Multi-User Organizations
Many inspectors work as part of a small business rather than solo, so Eave supports organizations: create one, invite teammates by email — even people who don't have an Eave account yet, via an invite link that activates on signup — and everyone in the org automatically shares templates, inspections, and clients. There's no manual sharing toggle per object; if you're in the org, you see the org's work.

That "automatic sharing" model was a deliberate simplification. A per-object ACL system would be more flexible, but for a small inspection business — usually a handful of inspectors covering for each other — it's also more complexity than the problem calls for. Org-level defaults (a default template, a default fee) let an admin standardize how the whole team works without policing every new inspection individually.

Stripe-Powered Billing
The free tier lets an inspector run up to 5 inspections with no card required and no time limit, which is enough to genuinely try the product on real jobs before paying. Eave Inspect Pro removes the inspection cap and unlocks photo/video attachments, publishing reports to clients, e-signatures, custom templates, and republishing. Billing is per-seat through Stripe — one subscription per user rather than per organization — with Stripe's customer portal handling self-serve plan management.

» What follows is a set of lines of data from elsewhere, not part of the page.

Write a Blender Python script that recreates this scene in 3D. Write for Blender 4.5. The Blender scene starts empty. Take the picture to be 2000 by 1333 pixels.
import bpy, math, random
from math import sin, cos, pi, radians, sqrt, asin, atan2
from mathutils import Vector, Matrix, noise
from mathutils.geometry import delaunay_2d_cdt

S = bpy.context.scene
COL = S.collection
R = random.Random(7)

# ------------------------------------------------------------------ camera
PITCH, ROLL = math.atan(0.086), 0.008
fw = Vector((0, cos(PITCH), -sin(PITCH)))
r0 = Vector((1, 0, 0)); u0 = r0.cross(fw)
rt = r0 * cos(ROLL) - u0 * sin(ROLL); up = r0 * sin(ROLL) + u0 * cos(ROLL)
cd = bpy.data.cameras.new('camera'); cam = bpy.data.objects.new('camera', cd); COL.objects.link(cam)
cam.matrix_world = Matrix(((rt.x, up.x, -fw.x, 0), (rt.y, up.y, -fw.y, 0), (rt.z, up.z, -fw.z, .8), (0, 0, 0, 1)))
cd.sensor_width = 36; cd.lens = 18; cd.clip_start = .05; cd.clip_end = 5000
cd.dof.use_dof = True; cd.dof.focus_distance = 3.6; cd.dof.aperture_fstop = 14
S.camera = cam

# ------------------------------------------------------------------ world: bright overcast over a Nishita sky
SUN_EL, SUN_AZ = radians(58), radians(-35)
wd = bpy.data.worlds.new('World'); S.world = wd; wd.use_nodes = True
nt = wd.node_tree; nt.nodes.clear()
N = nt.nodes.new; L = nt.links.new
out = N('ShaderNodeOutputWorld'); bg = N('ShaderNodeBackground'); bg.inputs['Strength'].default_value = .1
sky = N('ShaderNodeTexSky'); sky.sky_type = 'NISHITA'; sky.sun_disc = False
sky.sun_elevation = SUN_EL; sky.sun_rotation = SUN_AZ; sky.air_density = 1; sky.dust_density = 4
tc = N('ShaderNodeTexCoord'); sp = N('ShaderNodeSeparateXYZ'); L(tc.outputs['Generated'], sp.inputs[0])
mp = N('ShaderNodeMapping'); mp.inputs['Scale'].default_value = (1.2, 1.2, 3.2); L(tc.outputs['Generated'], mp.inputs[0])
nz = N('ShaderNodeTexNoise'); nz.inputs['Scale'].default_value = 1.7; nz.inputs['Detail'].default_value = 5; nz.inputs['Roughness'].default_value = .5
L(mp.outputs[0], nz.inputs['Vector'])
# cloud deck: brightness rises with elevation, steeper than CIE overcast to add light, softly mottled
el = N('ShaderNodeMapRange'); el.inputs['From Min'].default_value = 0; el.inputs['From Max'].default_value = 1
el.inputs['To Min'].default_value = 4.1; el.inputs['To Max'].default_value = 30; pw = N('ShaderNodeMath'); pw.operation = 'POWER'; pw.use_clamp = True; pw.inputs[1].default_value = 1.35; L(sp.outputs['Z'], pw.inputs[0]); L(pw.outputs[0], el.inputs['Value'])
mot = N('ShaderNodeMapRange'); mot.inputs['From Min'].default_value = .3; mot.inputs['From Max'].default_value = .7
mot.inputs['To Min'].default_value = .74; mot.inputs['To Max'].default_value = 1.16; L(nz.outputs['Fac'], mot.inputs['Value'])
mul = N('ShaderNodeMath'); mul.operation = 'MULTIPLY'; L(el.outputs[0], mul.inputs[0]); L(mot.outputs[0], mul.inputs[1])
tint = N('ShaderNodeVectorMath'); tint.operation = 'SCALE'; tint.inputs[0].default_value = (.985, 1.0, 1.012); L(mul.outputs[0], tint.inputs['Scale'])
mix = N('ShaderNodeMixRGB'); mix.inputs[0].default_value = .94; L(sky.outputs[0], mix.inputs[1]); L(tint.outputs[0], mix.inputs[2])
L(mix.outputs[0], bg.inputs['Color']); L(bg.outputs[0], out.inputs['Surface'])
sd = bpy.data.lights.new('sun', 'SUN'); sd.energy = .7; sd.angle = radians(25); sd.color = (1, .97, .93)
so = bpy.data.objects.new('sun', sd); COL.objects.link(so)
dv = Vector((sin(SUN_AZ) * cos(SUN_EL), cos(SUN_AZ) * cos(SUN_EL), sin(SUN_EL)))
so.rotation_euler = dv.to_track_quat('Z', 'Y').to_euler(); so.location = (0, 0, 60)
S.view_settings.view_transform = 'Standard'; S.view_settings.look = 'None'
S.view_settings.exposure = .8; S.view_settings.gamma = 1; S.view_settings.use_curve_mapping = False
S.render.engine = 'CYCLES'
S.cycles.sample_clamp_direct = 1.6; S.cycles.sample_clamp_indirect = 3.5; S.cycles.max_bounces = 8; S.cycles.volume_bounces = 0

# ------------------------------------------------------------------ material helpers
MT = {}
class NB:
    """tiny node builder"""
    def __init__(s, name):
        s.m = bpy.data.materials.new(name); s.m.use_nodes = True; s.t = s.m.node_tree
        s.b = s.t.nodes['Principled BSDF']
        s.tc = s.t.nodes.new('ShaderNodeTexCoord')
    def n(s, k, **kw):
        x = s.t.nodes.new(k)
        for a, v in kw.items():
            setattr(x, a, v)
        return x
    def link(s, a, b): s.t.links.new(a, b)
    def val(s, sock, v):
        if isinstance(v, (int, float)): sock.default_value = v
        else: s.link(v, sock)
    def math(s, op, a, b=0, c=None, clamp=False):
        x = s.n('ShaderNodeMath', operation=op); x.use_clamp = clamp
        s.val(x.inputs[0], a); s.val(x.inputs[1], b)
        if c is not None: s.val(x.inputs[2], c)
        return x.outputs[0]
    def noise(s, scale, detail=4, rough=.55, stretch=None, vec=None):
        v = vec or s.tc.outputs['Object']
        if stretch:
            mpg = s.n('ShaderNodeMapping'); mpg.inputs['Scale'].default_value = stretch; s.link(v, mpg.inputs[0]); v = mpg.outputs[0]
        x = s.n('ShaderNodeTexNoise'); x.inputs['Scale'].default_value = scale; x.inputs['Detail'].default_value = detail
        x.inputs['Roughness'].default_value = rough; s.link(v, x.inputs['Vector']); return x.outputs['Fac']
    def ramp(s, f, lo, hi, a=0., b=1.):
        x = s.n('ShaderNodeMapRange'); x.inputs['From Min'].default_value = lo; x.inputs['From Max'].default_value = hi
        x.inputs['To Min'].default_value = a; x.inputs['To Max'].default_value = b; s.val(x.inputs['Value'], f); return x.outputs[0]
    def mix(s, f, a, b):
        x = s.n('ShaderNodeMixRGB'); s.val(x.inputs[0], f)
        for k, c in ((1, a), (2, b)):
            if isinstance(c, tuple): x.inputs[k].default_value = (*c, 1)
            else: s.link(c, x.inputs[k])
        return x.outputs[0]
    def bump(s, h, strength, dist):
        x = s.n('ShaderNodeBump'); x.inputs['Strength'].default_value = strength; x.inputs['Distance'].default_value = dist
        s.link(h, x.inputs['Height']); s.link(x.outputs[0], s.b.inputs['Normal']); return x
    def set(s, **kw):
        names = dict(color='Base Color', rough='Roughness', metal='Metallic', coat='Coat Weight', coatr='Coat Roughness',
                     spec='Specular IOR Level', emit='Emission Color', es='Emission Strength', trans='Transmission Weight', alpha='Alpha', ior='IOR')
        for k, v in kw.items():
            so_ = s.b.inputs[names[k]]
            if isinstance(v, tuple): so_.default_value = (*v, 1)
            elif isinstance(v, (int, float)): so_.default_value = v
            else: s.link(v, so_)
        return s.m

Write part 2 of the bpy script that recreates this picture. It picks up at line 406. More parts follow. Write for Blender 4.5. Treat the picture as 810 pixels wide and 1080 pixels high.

Per-seat rather than per-org billing keeps the pricing model simple to reason about for both sides — an org isn't blocked from adding a teammate by a shared seat pool, and I don't have to reconcile who "owns" the subscription when org membership changes. Feature gating (publishing, e-signatures, custom templates) checks subscription status at the point of use, which is what keeps the paywall from leaking into every corner of the codebase as a bunch of scattered conditionals.